Hermano Lovano
El gran Jaco Pastorius -recorde-mos, aquel bajista cuya dramática muerte le convirtió en leyenda instantánea- tenía seguidores hasta en Camerún. La prueba es que de allí procede el músico que abrió la quinta jornada del festival vitoriano. Richard Bona ofreció una equilibrada muestra de música bautizada con aguas dulces y saladas, tierna como una nana cuando llegaba prendida de su evocadora voz en falsete y nítidamente contemporánea cuando recorría el mástil de su bajo levantando una estimulante polvareda de ritmos elásticos y acuciantes. Bona arrancó en solitario, a modo de cantautor lúcido que apoya el mestizaje por vocación; luego se acercó a la estética Weather Report, pero teniendo buen cuidado de no endeudarse de por vida con un modelo tan absorbente. La audiencia quedó encantada con su propuesta sonora y no menos con el gracejo con que presentó a sus estupendos acompañantes.
The Art of Four pasó de puntillas por el escenario. La tibia aportación de James Williams (piano) y Donald Harrison (saxo alto) no resultó suficiente apoyo esta vez para que la nobleza grave de Ron Carter (contrabajo) y el atlético percutir de Billy Cobham (batería) impusieran su categoría. No obstante, alegró comprobar que este último, veterano paladín del jazz-rock, sigue perteneciendo a la brigada de cañoneros reales.
Joe Lovano es para muchos, sobre todo después de la muerte de Joe Henderson, el mejor saxo tenor del momento. Y ha llegado a la cumbre por méritos propios. En su noneto, dedicado a evocar el crisol de estilos jazzísticos típico de la histórica Calle 52 de Nueva York, reinó una disciplina tolerante que nunca ahogó la espontaneidad.
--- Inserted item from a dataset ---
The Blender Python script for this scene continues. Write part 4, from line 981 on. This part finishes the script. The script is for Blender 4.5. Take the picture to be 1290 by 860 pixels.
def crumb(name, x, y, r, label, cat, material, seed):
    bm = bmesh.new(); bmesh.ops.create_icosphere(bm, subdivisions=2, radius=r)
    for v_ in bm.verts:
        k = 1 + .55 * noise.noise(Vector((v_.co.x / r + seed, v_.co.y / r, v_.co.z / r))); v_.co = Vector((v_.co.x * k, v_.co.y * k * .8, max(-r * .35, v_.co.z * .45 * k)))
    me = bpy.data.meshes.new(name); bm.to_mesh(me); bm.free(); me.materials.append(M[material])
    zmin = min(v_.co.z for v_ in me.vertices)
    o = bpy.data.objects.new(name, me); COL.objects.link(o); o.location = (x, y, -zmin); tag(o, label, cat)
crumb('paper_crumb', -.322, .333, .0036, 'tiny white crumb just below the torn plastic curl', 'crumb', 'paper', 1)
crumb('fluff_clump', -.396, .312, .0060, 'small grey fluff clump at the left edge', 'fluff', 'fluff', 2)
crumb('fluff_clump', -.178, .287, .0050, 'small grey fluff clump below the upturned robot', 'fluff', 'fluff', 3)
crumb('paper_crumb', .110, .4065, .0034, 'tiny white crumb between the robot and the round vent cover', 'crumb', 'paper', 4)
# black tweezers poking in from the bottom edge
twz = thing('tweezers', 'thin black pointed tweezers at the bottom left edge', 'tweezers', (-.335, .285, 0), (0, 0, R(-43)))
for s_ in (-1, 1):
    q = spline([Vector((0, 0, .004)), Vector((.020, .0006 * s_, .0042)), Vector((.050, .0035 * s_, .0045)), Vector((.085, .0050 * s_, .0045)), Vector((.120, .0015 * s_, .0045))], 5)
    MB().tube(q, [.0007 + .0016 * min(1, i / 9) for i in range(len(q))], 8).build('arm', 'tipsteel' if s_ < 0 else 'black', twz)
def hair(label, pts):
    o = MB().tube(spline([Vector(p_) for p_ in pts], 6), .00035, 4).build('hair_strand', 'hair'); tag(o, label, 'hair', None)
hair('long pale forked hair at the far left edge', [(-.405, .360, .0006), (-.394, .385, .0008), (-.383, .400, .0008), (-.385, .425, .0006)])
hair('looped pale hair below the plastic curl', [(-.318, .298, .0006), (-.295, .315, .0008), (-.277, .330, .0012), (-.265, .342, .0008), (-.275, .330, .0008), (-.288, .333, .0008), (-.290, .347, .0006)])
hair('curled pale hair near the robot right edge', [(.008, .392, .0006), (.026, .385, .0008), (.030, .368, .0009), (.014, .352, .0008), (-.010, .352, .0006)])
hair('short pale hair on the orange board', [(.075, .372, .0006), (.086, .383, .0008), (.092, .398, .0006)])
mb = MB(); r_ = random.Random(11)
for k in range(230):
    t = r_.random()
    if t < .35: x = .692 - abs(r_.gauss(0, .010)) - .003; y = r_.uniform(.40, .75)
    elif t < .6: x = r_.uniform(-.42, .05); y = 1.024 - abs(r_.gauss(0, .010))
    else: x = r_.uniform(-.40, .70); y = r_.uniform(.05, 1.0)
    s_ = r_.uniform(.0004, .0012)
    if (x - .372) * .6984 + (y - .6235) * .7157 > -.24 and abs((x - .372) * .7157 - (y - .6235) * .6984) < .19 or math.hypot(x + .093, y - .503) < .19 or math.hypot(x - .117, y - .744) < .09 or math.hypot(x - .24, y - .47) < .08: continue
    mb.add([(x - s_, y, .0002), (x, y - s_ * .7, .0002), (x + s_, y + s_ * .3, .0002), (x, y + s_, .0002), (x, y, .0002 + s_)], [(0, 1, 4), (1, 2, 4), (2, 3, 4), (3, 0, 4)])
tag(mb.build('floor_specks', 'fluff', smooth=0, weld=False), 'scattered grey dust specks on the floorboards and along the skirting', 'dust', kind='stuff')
Las orquestaciones, escritas por Willie Face Smith a partir de clásicos de Tadd Dameron (If you could see me now, Good bait), Charlie Parker (Charlie Chan) y Billy Strayhorn (Passion flower), entre otros, demostraron que la sencillez es el medio ideal para estimular la imaginación. Cierto que había partituras sobre los atriles pero, una vez cumplido el requisito de seguirlas, los músicos se tomaron el tiempo de improvisación como un recreo jubiloso, tan abierto al lucimiento individual como a la cooperación en equipo sin guión preestablecido. En la rueda de solos, estuvo particularmente febril Gary Smulyan (saxo barítono), pero todos contribuyeron con intervenciones de mérito. Lovano tocó a morir, henchido de técnica y expresividad, insaciable en su rastreo de soluciones originales. Verdadero demonio del tenor, el saxofonista enseñó cómo se iluminan repertorios añejos sin deslumbrarlos con ráfagas impertinentes de falsa modernidad.